If the receiver wants to pause then things are a bit more complicated.  The
receiver must signal the pause to the sender (via the HDMARDY- or DDMARDY-
signals).  This signal is very simple in operation - the sender state
machine monitors the signal and pauses transfer when it detects assertion.
It continues in this state until the receiver deasserts the signal, at which
time it can (but does not have to) resume transfers.

This is the simplest flow control protocol you get at this level of
interface.  The only issue that ever arose is that the speed of data
transfer prevents "stopping on the dime" if you are the receiver.  So
receivers have to pause the transfer while they can still receive the words
"in flight."  In SCSI this is a real issue, that can result in hundreds of
bytes in flight.  But given the restrictions specified for ATA, you only
have to worry about 3 words.

So yes, pausing was new with UDMA.  But it is not very difficult to
implement, and is much more efficient than getting out of the DMA burst.

Jim


-----Original Message-----
From: Hale Landis [mailto:[EMAIL PROTECTED]]
Sent: Tuesday, April 09, 2002 2:20 PM
To: [EMAIL PROTECTED]
Subject: Re: RE: [t13] UDMA Bursts - Pause versus Termination


This message is from the T13 list server.

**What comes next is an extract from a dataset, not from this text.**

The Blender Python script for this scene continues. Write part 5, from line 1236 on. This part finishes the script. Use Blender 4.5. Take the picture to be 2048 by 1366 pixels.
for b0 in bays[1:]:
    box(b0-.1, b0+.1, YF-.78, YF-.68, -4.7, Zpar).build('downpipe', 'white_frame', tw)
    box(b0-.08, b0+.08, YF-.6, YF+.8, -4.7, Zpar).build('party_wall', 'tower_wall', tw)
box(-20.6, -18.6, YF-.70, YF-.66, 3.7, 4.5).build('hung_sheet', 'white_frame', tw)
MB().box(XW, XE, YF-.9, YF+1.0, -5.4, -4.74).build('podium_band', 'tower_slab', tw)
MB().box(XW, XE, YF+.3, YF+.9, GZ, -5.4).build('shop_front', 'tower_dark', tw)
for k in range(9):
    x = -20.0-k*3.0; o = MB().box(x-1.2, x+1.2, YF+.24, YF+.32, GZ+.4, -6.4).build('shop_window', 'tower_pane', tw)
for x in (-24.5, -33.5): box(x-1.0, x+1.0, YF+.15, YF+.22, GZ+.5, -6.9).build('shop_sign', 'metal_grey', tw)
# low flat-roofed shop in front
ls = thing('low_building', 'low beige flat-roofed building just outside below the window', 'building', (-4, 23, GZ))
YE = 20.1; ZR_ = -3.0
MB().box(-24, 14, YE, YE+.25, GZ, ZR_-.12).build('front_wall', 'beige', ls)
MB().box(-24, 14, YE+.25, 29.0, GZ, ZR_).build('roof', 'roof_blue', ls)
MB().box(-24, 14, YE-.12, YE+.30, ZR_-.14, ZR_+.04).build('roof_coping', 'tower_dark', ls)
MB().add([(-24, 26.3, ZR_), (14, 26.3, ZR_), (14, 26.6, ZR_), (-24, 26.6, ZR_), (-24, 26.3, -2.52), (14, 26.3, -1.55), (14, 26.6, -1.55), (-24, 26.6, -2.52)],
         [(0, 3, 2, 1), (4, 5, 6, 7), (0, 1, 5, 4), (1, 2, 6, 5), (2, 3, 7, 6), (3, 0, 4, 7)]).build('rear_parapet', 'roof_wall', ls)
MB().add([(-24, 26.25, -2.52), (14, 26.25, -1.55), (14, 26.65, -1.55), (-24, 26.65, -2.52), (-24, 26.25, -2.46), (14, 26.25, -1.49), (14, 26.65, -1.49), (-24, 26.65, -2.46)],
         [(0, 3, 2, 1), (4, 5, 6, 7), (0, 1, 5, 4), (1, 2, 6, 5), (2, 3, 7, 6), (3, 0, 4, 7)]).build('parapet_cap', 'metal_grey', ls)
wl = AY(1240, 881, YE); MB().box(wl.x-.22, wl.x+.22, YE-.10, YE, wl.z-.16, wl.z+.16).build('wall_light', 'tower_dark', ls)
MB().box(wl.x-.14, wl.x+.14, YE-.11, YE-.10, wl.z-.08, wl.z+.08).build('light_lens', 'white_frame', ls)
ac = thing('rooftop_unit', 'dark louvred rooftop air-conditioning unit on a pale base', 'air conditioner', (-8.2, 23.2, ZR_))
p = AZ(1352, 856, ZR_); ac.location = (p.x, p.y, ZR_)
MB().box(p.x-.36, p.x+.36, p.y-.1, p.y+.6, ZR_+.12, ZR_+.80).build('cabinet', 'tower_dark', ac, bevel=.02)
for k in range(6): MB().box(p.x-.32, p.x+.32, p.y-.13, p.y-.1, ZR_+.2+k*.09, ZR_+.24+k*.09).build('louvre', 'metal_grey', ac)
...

I was hoping that Jim would respond. But since he has not yet then
I'll ask a few similar questions...

On Mon, 8 Apr 2002 17:10:00 -0600, Pat LaVarre wrote:
>This message is from the T13 list server.
>Why did we the committee invent more than one way of inserting delay into a
>UDma transfer?

I think it is because Ultra DMA was thought of as a "synchronous DMA"
protocol where data is transferred on a regularly occurring clock
signal (U-DMA calls it the "strobe"). And if that clock needs to stop
then there should be a formal method to indicate that state (and we
call that "pause" in U-DMA). I don't think slowing the toggle rate of
the clock was considered to be a valid thing to do... the clock
either runs at the right frequency or it is not running. Is that
right Jim?

>Is the correct nutshell to say the sender can delay sending a clock, the
>receiver can ask for a "pause", and either can ask for a "termination"?
And
>for the sender is a "pause" anything other than a delay in sending the
clock?

In U-DMA, "pause" is a state where the clock signal is not changing.
Is it legal for the strobe to just "slow down" or not toggle for some
period of time without using the "pause" protocol? This seems to be
very unclear in the U-DMA protocol description. Jim?

>Why isn't the spec simpler?  Why not let the sender delay at will, let the
>receiver ask for such delay, but "terminate" only after copying the last
byte
>of data?

Termination is required for reasons other than slowing down the data
transfer rate or reaching the end of a command execution. As
described in my previous email, there are times when PIO activities
may be required during a DMA data transfer command and that requires
that the ATA interface be returned to the "PIO" state and that
requires the current DMA data burst be terminated. Any host adapter
folks care to comment on my previous email about this?